There’s not a lot of mystery about a Red Hot Chili Peppers concert: if you’re there, you know what the stalwart West Coast funk-rap-rock quartet do, and you know that they’re gonna do it very well. So scrap that review angle right up front, since the Red Hot Chili Peppers did their stalwart West Coast funk-rap-rock thing, and they did it very well. As expected.
It might be more interesting to look at what they didn’t bring to the Pepsi Arena Monday night. They left out at least a dozen near-hits or fan faves, for starters, including “Behind the Sun,” “Knock Me Down,” “Backwoods,” “True Men Don’t Kill Coyotes,” “Fire,” “Higher Ground,” “Special Secret Song Inside,” “Johnny Kick a Hole in the Sky” and “Aeroplane.” The band’s front-line didn’t bring shirts to the show, either, although the crowd in the general admission pit was more than happy to help them out, flinging their own duds stage-ward throughout the group’s set. And the Chili Peppers also didn’t bring former guitarists Dave Navarro (who was canned for musical unsuitability after a single album) or Hillel Slovak (who is dead).
They did bring Slovak’s successor and Navarro’s predecessor with them however, with prodigal guitarist John Frusciante returning to the rightful fold, saints be praised, hallelujah, after having nearly lost the same heroin battle that took Slovak and once dogged singer Anthony Kiedis before him. And Frusciante performed like a man reborn, spraying stunning solos, riffing on raucous rhythms and singing sweet harmonies throughout the evening, with his lines on “Give It Away,” “Right on Time” and “I Like Dirt” positively and definitively defining the ideal role of the lead guitarist in the modern rock ensemble.
Frusciante and bass-playing line mate Flea also eschewed the standard cock rock poses and wing walks that many modern players cop in an effort to connect with and please the audience. The two virtuoso players seemed to recognize that solid musical performances can do those things better than any amount of audience baiting can, so they spent most of the show literally standing nose to nose in front of Chad Smith’s drum riser, alternatively watching each other play and playing of each other — while Smith and Kiedis kept the beat with monster tom and bass drum work and high-speed rap-flavored rants respectively.

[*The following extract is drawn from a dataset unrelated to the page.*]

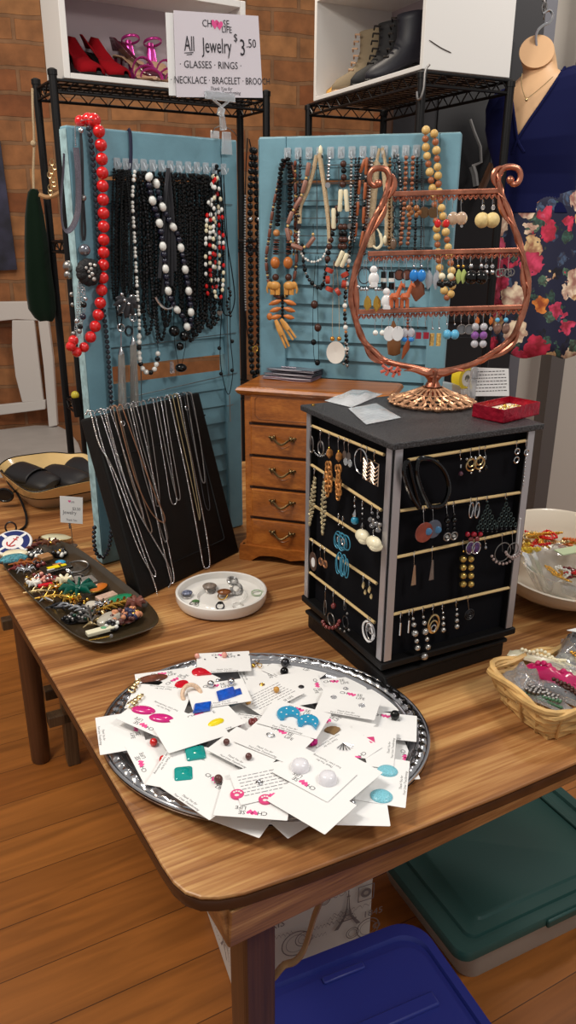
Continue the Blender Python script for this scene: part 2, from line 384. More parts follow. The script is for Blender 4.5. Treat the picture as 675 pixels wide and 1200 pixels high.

But one of the evening’s most poignant, moving moments came during the group’s laconic, radio-staple hit “Under the Bridge.” Watching Kiedis and Fruscante handle the call and response vocals at the song’s climax, with the guitarist singing “Under the bridge . . .” and the singer responding ” . . . I gave my life away,” knowing the heroin history the two men share and (hopefully) have overcome was truly chilling, in the best possible sense of the word. As if to emphasize the point about how close those two came to not being able to sing that song together, “Me and My Friends” followed “Under the Bridge” with its Slovak name drop in a verse that (at one point) introduced the late guitarist’s solo. Monday night, Kiedis still upheld his sacred love for his lost comrade in arms in song, but deftly reworked the solo intro line to announce that soul brother Frusciante was going to deliver the goods and then some instead. Which he did. And it was very, very good indeed.

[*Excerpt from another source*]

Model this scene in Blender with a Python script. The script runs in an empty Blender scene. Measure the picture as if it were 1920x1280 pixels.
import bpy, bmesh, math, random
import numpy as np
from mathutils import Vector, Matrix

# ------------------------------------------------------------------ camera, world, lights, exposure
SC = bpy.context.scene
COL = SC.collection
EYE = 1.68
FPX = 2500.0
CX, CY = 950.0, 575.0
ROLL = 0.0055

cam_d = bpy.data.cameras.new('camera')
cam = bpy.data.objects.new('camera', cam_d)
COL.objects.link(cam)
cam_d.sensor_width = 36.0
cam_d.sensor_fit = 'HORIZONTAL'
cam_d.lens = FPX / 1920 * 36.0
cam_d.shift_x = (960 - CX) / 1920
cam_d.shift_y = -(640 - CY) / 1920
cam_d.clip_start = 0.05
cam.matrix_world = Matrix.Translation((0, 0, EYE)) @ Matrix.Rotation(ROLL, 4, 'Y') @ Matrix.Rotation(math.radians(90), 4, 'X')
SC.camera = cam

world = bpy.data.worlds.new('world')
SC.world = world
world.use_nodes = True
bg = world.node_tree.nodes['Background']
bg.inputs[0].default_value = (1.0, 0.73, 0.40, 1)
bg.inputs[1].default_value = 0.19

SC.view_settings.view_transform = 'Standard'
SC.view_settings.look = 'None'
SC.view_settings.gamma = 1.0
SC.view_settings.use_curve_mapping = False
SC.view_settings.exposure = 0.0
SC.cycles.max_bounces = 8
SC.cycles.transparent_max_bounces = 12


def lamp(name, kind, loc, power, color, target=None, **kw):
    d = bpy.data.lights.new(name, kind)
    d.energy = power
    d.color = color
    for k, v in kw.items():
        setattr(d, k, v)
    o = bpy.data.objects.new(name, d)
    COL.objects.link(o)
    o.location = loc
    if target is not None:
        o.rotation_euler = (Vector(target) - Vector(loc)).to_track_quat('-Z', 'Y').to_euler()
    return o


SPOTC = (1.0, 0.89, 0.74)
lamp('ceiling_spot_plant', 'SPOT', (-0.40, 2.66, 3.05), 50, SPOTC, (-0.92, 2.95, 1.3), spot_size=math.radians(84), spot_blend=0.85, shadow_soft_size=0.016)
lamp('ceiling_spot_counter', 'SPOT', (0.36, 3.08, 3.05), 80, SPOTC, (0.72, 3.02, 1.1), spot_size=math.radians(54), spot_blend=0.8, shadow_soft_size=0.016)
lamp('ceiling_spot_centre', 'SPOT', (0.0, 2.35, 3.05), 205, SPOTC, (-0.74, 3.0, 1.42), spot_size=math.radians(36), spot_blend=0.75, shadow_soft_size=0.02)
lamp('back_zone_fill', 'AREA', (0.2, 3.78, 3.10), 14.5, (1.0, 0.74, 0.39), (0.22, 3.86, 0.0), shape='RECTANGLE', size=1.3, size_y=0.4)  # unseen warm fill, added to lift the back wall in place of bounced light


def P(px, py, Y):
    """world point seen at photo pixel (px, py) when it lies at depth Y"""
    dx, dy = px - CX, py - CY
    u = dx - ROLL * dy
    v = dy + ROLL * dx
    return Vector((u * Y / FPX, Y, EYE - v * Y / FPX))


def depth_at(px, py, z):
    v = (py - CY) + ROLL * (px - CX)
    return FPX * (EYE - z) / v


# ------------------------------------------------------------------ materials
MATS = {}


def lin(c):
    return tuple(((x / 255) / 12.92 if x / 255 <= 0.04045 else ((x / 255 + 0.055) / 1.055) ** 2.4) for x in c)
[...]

Foo Fighters, on the other hand, ehhhh, not quite so good. Onetime Nirvana beat-keeper Dave Grohl has got great songs and loads of charisma, but his band is just plain nondescript, musically and otherwise. During one of the group’s seemingly endless stream of rock radio hits, Grohl sang “There goes my hero/he’s ordinary,” and that pretty much sums up both the appeal and the limitations of the Foo’s very solid, very ordinary fare. Emergent Britpoppers Muse, on the other hand, offered a hackle-raisingly noisy opening set that lived up to the hype the music press across the pond has been lauding upon them over the past year. Cross Radiohead, Rage Against the Machine, the Bogmen and King Crimson together for a general idea of the flavor — then get out of the way and watch it explode.